Есть в её речи нотки гордости. Есть и высокое понимание нерушимости той связи партизан с народом, которая тогда была. Есть и глубокое понимание того, что трагедия села не может быть объяснена борьбой оккупантов против партизан. Сегодня, уже опытный человек, она понимает, что всё дело в коренной ненормальности, бесчеловечности фашизма.
«…Партизанам помогали. И знали, что до добра не доведёт. Но боролись…
Ну что… Нас созвали паспорта менять. Говорят: «Идите паспорта менять». Туда, где крест стоял.
И до этого несколько раз приезжали. И на колени ставили нас, и пугали. И били из пулемётов поверху, и под расстрел ставили, и поджигали, и говорили: «Зарубите себе на носу, что вам от этого не поздоровится». В конце концов приехали и говорят: «Идите паспорта проверять». Пошли с паспортами. Которые помоложе мужчины, тех в сторонку.
А женщин с детьми…
Была изба-пятистенка, нас согнали туда, поставили патрулей и в сенях, и под окнами, с гранатами. И давай по восемь, по десять человек выгонять. И там расстреливать.
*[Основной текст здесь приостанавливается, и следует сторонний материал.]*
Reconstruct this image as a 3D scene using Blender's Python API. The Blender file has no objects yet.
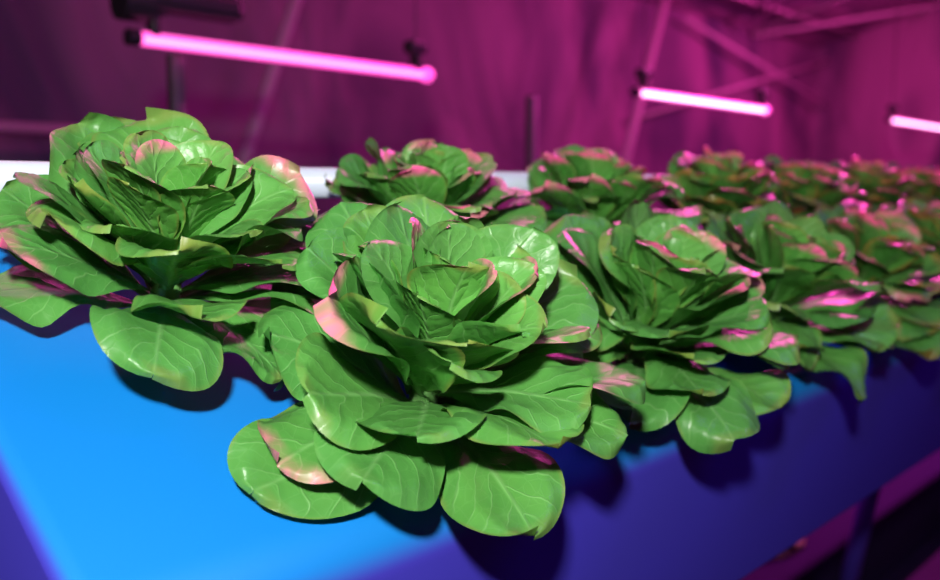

Во – этак вот: за одну руку держит, подведёт к яме и в затылок бьёт… Там у них четверо человек было, которые расстреливали, позасучены до сих пор рукава и держат ливальверы в руках. Одёжа на ком была лучшая, дак они снимали и в кучу сбрасывали. С живых ещё, до расстрела. Подведёт к яме и – в затылок. Сто два человека со мной было в той могиле. Из ста двух человек одна. Меня сразу… как выстрелили, то я упала и без чувствия была, а после пришла в сознание… Дак они во – в ладоши!..
Вечерело уже. Если бы это под низом, дак где бы я там встала, а то наверху лежала.
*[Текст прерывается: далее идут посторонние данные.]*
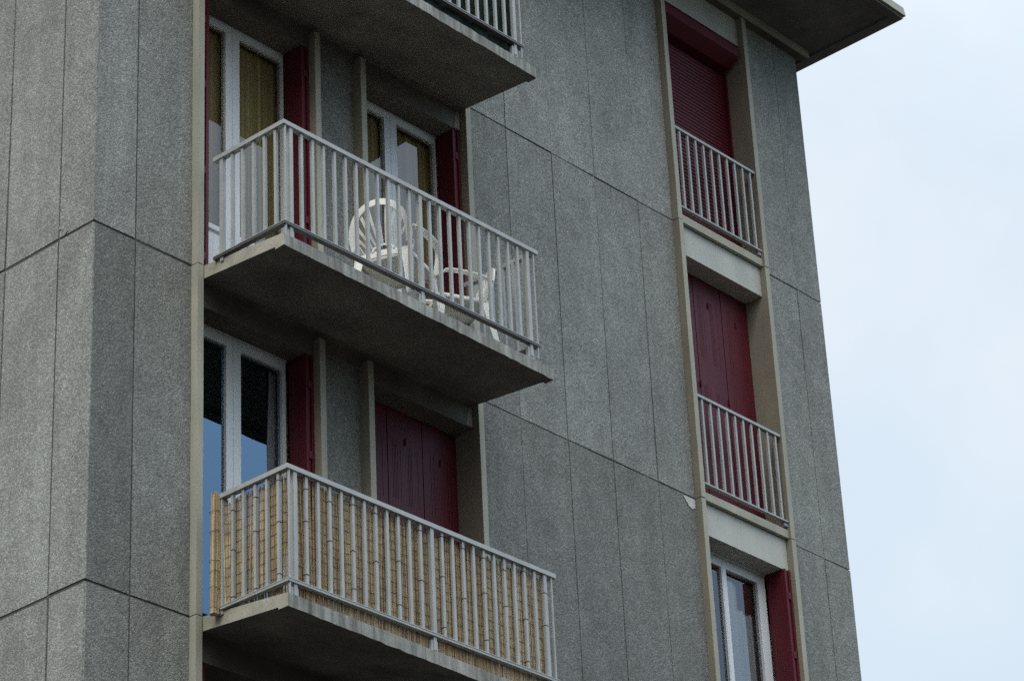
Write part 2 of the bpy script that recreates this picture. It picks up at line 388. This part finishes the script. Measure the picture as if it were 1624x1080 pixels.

Порасстреливали и в ладоши похлопали.
– Вот, говорят, капут вам!
Я это помню уже. Я уже в себя пришла. Видать, они ещё хотели гранаты бросать, но потом что-то полопотали и ушли.
Ой, что было визгу, стону!.. Так много живых людей задохнулось. Но не было их кому раскопать. И просили: и «спасайте нас!», и «спасите нас!», но не было кому.
А ещё и до расстрела издевались: и вилами кололи, и ногами топтали, и били – ой!.. Дети малые были, дак по живым ногами ходили… А некоторые знали, что немцы яйца любят, несёт которое дитя ему яичек да просит, чтоб не убили. А он как даст ему ногою, дак оно и перекувыркнётся – и с ногами по нему пошёл.
У меня самой четыре брата убили и мать. Залезли под печь, спрятались. Каждому смерть страшна очевидная. Дак они искололи вилами так, что негде было иголкой ткнуть. Под печкой. Это уже доставали оттуда, а не хотела эта детвора вылезать.